Task prompt: What is to be transcribed is the run of lines opening with the one that has "The Blender Python" and closing with the one that has "q.build('apron', M['sill'], win)", and only that run, exactly.

[3D scene scripts]
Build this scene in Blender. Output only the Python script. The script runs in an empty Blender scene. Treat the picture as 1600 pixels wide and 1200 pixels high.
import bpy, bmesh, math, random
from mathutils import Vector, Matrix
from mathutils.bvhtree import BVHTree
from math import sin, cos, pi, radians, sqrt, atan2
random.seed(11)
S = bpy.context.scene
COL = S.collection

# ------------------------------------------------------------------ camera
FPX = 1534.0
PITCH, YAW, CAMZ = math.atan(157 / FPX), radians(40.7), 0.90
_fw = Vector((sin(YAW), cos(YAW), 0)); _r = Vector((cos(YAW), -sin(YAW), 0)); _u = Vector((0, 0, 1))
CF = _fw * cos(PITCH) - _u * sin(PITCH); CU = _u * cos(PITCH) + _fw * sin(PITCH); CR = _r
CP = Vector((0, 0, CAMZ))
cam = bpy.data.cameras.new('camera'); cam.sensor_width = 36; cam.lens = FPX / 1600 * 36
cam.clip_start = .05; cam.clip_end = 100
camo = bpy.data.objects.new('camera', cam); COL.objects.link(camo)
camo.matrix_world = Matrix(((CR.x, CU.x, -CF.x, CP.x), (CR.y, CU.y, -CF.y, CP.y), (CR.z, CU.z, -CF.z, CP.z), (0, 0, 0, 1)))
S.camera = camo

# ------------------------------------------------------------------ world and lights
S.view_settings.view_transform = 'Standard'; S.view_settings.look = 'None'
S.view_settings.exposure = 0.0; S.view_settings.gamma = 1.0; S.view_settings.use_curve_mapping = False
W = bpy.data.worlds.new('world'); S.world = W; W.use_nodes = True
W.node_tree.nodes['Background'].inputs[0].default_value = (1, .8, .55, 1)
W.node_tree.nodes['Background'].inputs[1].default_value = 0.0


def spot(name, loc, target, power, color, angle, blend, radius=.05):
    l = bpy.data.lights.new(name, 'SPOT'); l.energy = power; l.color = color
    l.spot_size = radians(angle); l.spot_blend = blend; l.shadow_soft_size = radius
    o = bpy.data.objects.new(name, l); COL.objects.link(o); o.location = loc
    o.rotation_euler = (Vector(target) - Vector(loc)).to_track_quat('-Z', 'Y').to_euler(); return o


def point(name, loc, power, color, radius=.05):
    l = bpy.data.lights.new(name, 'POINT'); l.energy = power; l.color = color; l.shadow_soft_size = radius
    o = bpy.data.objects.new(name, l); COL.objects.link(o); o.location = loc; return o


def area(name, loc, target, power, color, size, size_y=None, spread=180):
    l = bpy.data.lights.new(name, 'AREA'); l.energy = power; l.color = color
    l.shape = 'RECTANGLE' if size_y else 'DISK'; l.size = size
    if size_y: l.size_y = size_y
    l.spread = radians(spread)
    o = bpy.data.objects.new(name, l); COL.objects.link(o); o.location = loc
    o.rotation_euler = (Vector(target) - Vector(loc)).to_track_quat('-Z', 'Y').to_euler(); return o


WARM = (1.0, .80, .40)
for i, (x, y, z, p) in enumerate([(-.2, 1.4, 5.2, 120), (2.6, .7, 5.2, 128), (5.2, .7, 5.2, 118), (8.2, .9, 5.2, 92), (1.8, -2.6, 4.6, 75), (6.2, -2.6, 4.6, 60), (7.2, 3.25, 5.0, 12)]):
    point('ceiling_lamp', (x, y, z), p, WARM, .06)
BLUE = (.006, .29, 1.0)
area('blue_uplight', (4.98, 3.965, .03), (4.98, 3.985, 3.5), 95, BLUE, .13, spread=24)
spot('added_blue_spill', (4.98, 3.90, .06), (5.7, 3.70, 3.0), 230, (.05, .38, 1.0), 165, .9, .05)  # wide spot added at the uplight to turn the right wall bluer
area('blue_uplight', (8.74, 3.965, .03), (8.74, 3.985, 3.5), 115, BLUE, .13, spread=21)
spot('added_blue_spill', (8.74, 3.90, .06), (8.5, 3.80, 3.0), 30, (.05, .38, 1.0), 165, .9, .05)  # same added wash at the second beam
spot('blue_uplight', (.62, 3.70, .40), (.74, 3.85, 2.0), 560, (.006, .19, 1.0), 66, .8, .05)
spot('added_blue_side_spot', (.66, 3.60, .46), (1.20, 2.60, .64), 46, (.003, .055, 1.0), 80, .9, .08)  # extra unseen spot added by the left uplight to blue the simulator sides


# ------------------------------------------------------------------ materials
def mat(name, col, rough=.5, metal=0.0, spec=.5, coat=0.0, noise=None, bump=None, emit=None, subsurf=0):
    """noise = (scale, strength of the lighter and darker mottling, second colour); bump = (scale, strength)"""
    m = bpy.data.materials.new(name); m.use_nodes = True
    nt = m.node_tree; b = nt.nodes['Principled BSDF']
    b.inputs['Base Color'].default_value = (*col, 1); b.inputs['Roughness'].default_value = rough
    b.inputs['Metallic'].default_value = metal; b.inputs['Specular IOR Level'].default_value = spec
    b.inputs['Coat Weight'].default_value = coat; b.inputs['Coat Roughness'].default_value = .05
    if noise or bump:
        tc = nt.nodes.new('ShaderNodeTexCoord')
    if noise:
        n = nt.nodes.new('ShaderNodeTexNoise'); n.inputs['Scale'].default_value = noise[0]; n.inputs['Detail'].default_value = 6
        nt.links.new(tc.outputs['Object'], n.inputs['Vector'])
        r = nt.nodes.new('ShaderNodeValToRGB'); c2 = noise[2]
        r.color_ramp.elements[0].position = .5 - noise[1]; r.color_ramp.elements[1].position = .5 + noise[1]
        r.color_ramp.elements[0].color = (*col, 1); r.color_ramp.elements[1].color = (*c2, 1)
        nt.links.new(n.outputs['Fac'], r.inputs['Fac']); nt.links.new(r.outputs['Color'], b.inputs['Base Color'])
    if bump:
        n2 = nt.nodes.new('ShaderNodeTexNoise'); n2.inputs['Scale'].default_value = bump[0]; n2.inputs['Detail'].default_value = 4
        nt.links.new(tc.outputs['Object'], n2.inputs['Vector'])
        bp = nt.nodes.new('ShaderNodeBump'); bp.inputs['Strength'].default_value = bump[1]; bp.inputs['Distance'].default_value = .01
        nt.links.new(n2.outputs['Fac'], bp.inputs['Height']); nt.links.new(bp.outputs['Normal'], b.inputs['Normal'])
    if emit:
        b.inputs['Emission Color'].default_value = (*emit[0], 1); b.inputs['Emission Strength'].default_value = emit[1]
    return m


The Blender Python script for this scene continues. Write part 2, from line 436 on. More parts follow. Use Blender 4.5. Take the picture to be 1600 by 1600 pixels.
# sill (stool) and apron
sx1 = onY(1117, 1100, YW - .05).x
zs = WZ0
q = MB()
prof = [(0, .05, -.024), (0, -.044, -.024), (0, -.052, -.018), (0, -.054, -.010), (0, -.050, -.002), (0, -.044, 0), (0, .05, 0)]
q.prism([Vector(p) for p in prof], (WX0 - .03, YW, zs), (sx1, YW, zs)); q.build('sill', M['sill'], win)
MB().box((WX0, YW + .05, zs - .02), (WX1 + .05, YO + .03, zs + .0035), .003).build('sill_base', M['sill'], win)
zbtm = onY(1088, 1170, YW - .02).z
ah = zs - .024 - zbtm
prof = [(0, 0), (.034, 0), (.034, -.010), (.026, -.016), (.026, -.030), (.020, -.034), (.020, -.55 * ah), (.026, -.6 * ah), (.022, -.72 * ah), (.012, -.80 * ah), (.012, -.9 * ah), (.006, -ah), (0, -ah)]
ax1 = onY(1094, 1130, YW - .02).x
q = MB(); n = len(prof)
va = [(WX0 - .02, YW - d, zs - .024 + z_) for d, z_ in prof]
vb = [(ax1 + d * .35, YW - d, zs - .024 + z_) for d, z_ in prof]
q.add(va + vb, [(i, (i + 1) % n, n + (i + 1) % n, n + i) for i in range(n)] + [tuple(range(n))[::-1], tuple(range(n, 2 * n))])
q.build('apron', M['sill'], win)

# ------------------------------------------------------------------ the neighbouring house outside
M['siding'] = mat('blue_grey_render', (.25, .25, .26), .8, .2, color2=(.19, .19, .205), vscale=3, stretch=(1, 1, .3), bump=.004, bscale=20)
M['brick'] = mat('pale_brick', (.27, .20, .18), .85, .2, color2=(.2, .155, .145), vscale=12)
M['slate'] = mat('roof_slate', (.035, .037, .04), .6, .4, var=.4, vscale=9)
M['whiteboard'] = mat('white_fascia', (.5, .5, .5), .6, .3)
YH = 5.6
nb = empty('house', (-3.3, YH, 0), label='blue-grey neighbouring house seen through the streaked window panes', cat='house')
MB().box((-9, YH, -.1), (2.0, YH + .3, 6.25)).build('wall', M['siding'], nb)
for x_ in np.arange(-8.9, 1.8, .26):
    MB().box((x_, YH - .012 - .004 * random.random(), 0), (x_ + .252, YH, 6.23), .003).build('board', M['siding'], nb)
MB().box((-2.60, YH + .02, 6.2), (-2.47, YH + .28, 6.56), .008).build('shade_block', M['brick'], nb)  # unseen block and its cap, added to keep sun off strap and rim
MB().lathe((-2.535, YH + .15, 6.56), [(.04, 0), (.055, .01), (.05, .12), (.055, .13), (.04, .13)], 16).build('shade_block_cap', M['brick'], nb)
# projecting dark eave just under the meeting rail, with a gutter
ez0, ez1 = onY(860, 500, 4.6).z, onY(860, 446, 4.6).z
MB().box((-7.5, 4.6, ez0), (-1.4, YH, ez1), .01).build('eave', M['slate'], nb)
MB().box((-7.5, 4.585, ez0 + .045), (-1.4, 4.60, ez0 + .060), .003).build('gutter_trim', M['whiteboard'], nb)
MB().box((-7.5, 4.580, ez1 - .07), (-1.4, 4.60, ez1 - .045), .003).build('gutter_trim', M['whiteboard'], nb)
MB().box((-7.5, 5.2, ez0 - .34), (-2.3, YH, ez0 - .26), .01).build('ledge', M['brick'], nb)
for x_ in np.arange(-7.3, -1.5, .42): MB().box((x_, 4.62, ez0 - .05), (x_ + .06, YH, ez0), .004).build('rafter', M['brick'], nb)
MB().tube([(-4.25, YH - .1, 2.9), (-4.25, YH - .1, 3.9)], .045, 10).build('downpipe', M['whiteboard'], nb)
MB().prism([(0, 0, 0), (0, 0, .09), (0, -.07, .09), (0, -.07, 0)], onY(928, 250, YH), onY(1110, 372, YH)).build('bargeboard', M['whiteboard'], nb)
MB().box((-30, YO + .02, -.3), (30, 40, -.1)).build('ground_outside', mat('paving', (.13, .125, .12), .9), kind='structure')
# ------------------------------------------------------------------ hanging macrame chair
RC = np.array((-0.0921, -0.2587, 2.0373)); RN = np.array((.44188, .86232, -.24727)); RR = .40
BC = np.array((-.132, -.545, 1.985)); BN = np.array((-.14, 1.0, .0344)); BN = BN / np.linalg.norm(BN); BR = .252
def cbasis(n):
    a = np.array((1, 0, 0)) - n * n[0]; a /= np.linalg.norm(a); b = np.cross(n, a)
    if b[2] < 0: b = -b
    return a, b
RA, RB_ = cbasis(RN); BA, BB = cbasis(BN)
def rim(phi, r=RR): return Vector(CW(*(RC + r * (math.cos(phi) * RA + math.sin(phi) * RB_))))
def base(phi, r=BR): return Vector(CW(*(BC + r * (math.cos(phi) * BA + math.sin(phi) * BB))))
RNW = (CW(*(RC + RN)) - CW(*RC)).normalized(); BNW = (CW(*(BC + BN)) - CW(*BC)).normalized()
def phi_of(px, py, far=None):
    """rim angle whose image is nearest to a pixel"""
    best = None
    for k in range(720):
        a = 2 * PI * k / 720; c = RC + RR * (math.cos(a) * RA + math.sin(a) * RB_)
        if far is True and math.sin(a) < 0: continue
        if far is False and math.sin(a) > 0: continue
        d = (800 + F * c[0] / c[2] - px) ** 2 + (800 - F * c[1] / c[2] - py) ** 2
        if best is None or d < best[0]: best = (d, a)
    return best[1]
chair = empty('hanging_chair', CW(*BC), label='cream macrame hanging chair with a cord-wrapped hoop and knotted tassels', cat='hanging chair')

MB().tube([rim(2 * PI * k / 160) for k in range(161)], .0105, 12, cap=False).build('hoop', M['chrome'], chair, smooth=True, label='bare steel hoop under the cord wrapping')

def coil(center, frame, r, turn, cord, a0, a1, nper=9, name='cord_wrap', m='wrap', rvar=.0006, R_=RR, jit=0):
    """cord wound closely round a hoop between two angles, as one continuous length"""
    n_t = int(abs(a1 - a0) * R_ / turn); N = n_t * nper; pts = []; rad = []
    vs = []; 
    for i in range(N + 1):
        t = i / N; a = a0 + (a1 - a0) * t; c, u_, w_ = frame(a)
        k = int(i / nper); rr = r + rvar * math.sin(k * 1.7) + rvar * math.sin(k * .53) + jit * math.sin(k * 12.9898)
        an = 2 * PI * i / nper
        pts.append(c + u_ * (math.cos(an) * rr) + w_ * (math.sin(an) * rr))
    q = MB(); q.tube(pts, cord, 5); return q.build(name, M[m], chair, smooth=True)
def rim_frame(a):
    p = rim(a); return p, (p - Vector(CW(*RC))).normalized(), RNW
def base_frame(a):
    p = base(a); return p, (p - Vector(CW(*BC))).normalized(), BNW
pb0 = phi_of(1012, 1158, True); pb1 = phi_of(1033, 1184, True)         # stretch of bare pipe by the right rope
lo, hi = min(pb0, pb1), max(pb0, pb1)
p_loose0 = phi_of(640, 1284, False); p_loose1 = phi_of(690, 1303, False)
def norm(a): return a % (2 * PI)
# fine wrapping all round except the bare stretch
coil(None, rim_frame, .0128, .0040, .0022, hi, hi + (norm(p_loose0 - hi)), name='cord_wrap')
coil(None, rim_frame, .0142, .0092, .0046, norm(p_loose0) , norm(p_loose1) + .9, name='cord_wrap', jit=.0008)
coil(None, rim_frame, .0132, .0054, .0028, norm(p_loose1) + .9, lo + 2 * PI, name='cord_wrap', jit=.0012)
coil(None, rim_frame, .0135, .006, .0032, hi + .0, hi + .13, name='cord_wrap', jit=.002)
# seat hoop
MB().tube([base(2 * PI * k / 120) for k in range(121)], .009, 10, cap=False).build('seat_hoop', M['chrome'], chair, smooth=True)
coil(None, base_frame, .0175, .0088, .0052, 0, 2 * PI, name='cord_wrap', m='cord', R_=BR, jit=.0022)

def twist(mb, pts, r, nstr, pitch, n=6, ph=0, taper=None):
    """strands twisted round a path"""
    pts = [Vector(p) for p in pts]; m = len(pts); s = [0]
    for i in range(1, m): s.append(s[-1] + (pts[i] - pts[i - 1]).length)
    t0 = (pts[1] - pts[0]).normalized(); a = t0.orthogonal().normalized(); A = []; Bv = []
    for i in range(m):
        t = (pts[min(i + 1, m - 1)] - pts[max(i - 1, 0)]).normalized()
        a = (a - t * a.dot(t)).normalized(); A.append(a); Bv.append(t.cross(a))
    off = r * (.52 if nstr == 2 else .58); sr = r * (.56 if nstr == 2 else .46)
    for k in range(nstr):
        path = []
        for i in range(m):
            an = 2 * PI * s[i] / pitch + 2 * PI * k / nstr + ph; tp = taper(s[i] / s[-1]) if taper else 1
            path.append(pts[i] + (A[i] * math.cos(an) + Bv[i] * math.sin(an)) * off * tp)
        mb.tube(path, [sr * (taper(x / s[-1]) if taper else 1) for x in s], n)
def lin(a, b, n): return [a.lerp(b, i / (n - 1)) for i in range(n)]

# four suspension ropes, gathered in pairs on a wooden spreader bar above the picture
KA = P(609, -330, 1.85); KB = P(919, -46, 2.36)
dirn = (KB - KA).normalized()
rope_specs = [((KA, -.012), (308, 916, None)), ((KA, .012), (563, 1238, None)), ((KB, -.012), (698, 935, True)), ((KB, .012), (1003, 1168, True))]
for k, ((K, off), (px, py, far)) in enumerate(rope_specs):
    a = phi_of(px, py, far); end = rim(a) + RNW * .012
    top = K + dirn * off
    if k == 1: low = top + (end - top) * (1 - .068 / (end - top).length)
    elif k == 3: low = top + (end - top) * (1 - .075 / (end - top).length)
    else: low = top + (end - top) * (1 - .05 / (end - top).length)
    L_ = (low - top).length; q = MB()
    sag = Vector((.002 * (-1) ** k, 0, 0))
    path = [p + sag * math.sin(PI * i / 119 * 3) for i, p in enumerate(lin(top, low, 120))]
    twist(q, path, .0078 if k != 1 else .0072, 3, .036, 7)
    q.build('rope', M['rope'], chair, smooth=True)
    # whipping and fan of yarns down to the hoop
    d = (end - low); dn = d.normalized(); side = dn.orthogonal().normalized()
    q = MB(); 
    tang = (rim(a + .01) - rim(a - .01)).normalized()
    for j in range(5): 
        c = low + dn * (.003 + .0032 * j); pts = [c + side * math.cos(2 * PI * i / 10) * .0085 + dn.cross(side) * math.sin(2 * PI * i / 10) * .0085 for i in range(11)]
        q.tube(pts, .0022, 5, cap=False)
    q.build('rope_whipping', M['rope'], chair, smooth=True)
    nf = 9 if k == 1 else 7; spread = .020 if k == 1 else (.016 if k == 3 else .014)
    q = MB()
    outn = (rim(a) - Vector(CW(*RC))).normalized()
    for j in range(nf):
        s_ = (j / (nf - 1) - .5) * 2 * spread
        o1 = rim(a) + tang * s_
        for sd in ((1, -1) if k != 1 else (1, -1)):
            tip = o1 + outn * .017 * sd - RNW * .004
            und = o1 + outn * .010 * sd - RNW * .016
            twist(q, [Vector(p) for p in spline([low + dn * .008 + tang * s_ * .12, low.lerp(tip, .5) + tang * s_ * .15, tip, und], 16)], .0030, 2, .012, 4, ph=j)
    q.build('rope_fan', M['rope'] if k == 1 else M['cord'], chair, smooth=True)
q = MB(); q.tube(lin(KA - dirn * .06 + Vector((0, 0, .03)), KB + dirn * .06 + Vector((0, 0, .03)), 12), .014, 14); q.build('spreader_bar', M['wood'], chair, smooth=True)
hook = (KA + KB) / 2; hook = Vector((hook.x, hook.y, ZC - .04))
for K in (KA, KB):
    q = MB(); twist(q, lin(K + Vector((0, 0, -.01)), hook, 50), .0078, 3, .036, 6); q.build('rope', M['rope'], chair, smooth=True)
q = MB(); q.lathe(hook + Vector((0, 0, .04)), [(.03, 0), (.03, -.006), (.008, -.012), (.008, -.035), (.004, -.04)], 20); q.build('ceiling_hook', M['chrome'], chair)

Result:
The Blender Python script for this scene continues. Write part 2, from line 436 on. More parts follow. Use Blender 4.5. Take the picture to be 1600 by 1600 pixels.
# sill (stool) and apron
sx1 = onY(1117, 1100, YW - .05).x
zs = WZ0
q = MB()
prof = [(0, .05, -.024), (0, -.044, -.024), (0, -.052, -.018), (0, -.054, -.010), (0, -.050, -.002), (0, -.044, 0), (0, .05, 0)]
q.prism([Vector(p) for p in prof], (WX0 - .03, YW, zs), (sx1, YW, zs)); q.build('sill', M['sill'], win)
MB().box((WX0, YW + .05, zs - .02), (WX1 + .05, YO + .03, zs + .0035), .003).build('sill_base', M['sill'], win)
zbtm = onY(1088, 1170, YW - .02).z
ah = zs - .024 - zbtm
prof = [(0, 0), (.034, 0), (.034, -.010), (.026, -.016), (.026, -.030), (.020, -.034), (.020, -.55 * ah), (.026, -.6 * ah), (.022, -.72 * ah), (.012, -.80 * ah), (.012, -.9 * ah), (.006, -ah), (0, -ah)]
ax1 = onY(1094, 1130, YW - .02).x
q = MB(); n = len(prof)
va = [(WX0 - .02, YW - d, zs - .024 + z_) for d, z_ in prof]
vb = [(ax1 + d * .35, YW - d, zs - .024 + z_) for d, z_ in prof]
q.add(va + vb, [(i, (i + 1) % n, n + (i + 1) % n, n + i) for i in range(n)] + [tuple(range(n))[::-1], tuple(range(n, 2 * n))])
q.build('apron', M['sill'], win)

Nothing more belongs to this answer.